The story

My name’s Dan and I’m a photographer. I started making darkroom photographs when I was about 10. I’ve made a career from the impulse to photograph, and help others do so. I’ve been working between photography and education for more than 15 years. It’s odd as it’s not what I studied – what I’ve learned through and about making photographs I’ve done independently, albeit with the valuable influence of a good number of inspiring people.

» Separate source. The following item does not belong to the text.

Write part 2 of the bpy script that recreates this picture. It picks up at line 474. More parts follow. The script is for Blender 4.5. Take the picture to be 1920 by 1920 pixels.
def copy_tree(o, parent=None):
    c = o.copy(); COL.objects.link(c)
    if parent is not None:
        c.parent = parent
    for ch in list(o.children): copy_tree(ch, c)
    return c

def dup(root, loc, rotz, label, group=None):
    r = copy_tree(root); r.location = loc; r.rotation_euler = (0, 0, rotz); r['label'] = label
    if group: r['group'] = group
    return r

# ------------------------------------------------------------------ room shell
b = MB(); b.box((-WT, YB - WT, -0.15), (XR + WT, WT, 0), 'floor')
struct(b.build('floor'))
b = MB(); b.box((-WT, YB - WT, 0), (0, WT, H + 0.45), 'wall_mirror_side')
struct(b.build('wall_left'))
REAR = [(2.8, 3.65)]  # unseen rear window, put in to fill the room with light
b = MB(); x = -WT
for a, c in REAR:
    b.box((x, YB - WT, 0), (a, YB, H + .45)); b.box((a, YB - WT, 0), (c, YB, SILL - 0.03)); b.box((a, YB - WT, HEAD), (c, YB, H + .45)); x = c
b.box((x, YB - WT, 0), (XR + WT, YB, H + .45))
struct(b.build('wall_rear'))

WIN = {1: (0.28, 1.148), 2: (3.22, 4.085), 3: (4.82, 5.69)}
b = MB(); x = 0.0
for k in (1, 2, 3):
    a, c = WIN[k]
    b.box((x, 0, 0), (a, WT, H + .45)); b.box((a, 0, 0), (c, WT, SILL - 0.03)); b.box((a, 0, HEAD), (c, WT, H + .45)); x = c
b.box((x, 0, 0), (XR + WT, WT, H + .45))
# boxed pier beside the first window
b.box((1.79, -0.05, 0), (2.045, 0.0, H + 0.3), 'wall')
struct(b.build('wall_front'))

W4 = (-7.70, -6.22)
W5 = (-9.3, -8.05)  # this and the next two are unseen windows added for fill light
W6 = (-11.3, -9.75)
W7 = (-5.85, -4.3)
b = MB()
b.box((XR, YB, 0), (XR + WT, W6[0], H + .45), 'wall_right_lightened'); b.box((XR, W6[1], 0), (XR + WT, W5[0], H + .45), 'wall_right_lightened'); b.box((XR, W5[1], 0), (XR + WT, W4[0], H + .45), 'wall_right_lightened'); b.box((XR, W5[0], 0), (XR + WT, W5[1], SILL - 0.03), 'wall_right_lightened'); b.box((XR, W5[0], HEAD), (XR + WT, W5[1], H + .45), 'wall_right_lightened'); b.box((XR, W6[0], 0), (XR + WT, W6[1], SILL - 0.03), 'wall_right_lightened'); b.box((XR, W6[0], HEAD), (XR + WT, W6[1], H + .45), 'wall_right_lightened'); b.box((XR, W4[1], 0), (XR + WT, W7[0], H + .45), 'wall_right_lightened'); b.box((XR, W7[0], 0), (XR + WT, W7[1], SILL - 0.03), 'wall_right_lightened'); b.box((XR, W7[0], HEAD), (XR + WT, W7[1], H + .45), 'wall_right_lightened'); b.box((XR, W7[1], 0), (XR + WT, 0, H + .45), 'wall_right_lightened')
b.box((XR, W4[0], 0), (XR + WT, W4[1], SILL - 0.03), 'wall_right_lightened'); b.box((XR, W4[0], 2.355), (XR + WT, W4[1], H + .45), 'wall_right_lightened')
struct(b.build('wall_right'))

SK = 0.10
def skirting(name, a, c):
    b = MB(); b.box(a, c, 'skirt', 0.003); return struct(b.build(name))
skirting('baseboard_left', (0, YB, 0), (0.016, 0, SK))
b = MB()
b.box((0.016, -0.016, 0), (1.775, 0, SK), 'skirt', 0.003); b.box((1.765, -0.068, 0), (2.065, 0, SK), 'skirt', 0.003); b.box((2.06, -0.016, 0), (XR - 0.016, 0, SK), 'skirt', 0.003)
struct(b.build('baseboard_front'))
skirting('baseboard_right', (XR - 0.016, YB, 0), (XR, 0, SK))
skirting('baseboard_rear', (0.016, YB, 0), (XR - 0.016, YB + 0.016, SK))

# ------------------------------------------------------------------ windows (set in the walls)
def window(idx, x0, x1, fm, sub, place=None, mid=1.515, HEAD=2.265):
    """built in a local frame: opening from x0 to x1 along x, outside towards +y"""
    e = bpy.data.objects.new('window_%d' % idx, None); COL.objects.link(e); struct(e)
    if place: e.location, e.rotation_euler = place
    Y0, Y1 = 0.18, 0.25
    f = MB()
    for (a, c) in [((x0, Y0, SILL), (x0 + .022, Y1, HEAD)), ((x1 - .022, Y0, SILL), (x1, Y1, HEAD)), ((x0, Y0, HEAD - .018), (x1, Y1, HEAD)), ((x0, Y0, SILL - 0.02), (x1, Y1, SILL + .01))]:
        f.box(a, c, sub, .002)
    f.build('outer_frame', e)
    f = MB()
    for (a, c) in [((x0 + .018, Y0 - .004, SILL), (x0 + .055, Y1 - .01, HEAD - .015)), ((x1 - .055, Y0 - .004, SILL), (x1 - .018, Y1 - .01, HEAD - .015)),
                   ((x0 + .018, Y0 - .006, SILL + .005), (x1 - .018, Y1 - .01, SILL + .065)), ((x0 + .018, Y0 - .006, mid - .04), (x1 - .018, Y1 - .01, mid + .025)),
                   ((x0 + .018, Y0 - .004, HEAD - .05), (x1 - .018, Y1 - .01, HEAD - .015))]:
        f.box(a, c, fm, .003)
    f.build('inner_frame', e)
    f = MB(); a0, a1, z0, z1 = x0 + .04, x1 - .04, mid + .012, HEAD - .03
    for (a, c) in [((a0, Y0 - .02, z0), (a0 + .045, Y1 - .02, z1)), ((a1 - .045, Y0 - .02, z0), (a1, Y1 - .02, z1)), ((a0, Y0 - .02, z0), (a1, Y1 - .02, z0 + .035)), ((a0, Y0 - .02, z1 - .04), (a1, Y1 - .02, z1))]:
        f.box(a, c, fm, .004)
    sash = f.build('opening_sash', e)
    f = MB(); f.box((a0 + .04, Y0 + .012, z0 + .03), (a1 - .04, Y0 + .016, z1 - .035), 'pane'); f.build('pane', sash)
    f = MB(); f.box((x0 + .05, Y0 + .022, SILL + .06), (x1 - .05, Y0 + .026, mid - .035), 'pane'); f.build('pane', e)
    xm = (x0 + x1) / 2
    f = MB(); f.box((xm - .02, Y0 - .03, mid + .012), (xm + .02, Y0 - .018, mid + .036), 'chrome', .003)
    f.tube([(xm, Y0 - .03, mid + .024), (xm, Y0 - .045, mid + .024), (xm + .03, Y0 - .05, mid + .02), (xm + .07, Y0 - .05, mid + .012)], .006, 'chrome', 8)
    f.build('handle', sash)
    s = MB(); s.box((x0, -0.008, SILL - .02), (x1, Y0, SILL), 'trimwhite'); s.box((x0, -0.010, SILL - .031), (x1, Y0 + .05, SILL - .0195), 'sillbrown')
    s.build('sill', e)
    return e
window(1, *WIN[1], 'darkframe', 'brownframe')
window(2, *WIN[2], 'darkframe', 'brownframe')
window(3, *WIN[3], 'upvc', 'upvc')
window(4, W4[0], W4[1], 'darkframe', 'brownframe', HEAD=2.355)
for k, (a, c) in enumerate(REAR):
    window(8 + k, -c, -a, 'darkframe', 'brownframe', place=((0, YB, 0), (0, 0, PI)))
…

I don’t know why the darkroom drew me in, but there are some memories that align in the viewfinder of hindsight that can serve as landmarks:

I remember being scolded by my mum – I must have been about 4 – for opening an Agfa 110 camera, not opening the back, opening the viewfinder by pulling the body – unbeknownst to me cocking the wind on – open, which meant that even if you didn’t take a photo, frame an image, click that decisive aluminium lozenge, when you closed the body, it would wind on anyway. Pump action. I might well be misremembering the reason for my telling off – it doesn’t sound like a great design feature – or perhaps I’ve supplied a technical reason for the simple fact that I’d been playing with something not a toy, but I think I brought forward from that incident two essential qualities of photography: that a photograph is valuable; and that, at least for someone in the equation, a photograph is illicit, proscribed, powerful, and secret. It might seem an overstatement – I’ll decide later – but I think I’ve so long internalised or adopted these attitudes, that I’ve come to not even question them, or to only really examine them here, now. Hence a reverence for the black boxes, the shaded alchemy of silver halides waiting for the accession of their destiny, for the bellows and lenses, the brown odours and the slipping into light of little gloss slices of lost time.

Years later, visiting Uncle David in Bushey, I found in his cellar a tatty Italian 126 camera, and a load of Enid Blyton novels, all of which he kindly gave me, and with which I played while the adults talked above. I may have it somewhere – I moved on from the fiction without looking back – and I can still feel the click of the column shutter as I pressed it over and over again because now I could.